Paper No. 19
Presentation Time: 1:30 PM

SIGNIFICANCE OF NEWLY DISCOVERED SUBDUCTION COMPLEX, INCLUDING PARTIALLY SERPENTINIZED MANTLE PERIDOTITE, SOUTHWEST ARIZONA


JACOBSON, C.E., Iowa State University, Ames, IA 50011, HAXEL, Gordon B., Flagstaff, AZ 86001, WITTKE, James H., Northern Arizona University, Flagstaff, AZ 86011, HOURIGAN, Jeremy, Earth and Planetary Sciences, University California Santa Cruz, Santa Cruz, CA 94305 and GROVE, Marty J., N/a, Stanford University, Stanford, CA 94305, cejac@iastate.edu

The Late Cretaceous to early Paleogene Pelona, Orocopia, and Rand Schists (PORS) of southern California and southwest Arizona are anomalous because they exhibit many characteristics of a subduction complex, yet occupy positions far inland from the continental margin. Prolonged debate has led to consensus that the PORS are tectonic correlatives of the Franciscan Complex, carried beneath southwest North America during low-angle, northeastward subduction. However, several important aspects of their origin remain unclear.

Among the three units, Orocopia Schist is exposed the farthest inland, in southwest Arizona as much as a few hundred kilometers from the present or former continental margin. In 2012 we found an additional, unexpected exposure of Orocopia Schist even farther inland—90 km west of the outskirts of greater Phoenix. This body of Orocopia Schist (at a place called Cemetery Ridge), is extraordinary because it includes numerous blocks of serpentinized mantle peridotite. These peridotite blocks, as much as 200–400 m long, are in large part converted to metasomatic rocks dominated by tremolite-actinolite.

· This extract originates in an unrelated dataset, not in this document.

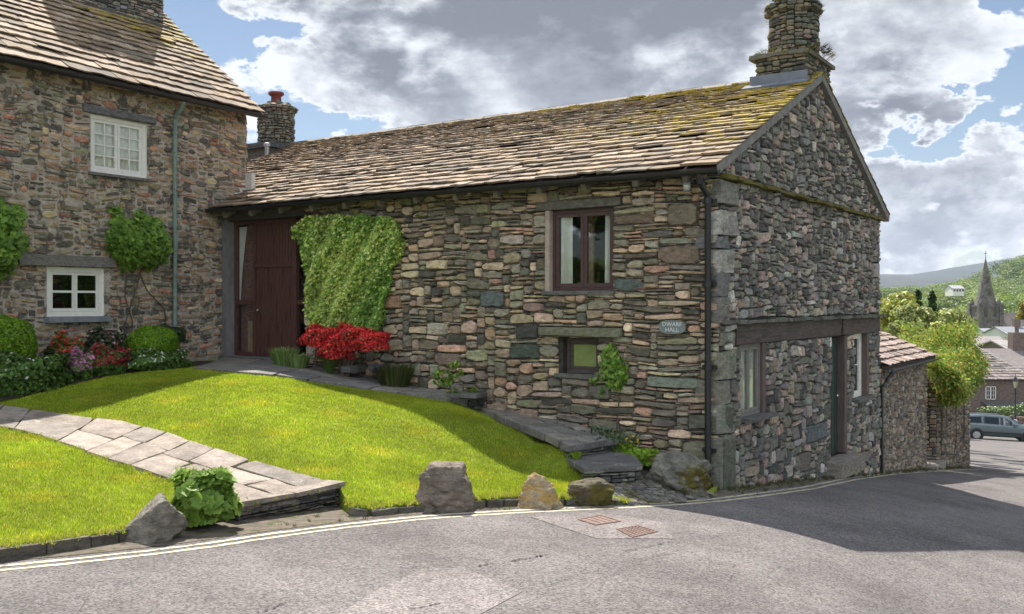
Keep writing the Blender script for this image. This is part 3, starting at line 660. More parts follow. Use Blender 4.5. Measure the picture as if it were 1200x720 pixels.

Locally, however, partially serpentinized, bastitic orthopyroxene-rich harzburgite and olivine orthopyroxenite are well preserved, with abundant relict orthopyroxene and some relict olivine.

The newly discovered Orocopia Schist at Cemetery Ridge is important for two independent reasons. (1) The peridotite blocks will provide insight into mechanisms of incorporation and transport in a sub-continental low-angle subduction zone. Only two observations presently constrain the origin and provenance of the CR peridotite—it includes rocks unusually rich in orthopyroxene, and is associated with metachert. The former observation suggests subarc or suprasubduction mantle; the latter suggests some period of exposure on the sea floor. We infer, tentatively, that the peridotite most likely came from the leading corner of the mantle wedge, along the early Paleogene continental margin. However, we are also considering at least three other possible sources. (2) Detrital-zircon U-Pb ages (in progress, to be reported at the meeting) and Ar-Ar cooling ages for the Orocopia Schist at Cemetery Ridge will enable us to resolve several ambiguities associated with age patterns already established for the PORS.